The second reflection, and the largest component of the program, comes through William Byrd’s 1589 setting of the seven Penitential Psalms. These psalms have a long history within the Catholic Church as a means of confession, having been utilized as early as the scholar Origen (ca. 184–253 AD). The penitential psalms were also assigned to new clerics after receiving their tonsure, until the practice of tonsure was abolished in the twentieth century.

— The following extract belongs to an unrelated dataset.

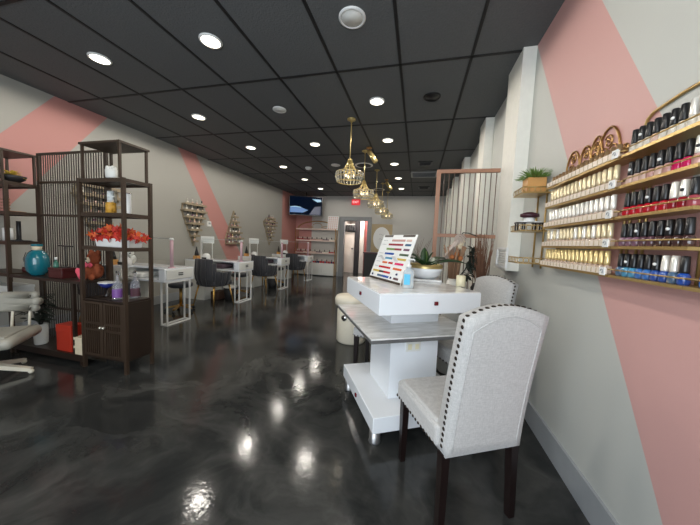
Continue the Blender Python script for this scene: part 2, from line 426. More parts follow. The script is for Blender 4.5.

Throughout the program there are several introductions to, and reflections on, the chants and the Byrd settings. They include an early example of polyphony, Pérotin’s Viderunt Omnes, with text that is historically sung at the Christmas Day Mass. Also included are two modern perspectives: one on the duality of man by Moira Smiley, and the other on expectant love by David Lang.

Included in the second half of the program is another reflection: Suor Leonora d’Este’s prayerful and introspective motet “Angeli, archangeli, troni,” which appears in d’Este’s collection of motets, Musica quinque vocum (16th century). Its text is a prayer from the Litany of the Saints.

D’Este, who was a daughter of Lucrezia Borgia, would have heard the Litany at various times throughout the year; in Roman Catholic liturgy, it is especially prominent during the Feast of All Saints and the Easter Vigil, among other occasions. The prayer invokes the entire company of saints to intercede for believers still living on earth.

Throughout the concert program, we invite our audience to use this example of an “arc of life” as a starting point to reflect on their own unique journey in relation to the larger traditions with which they find community.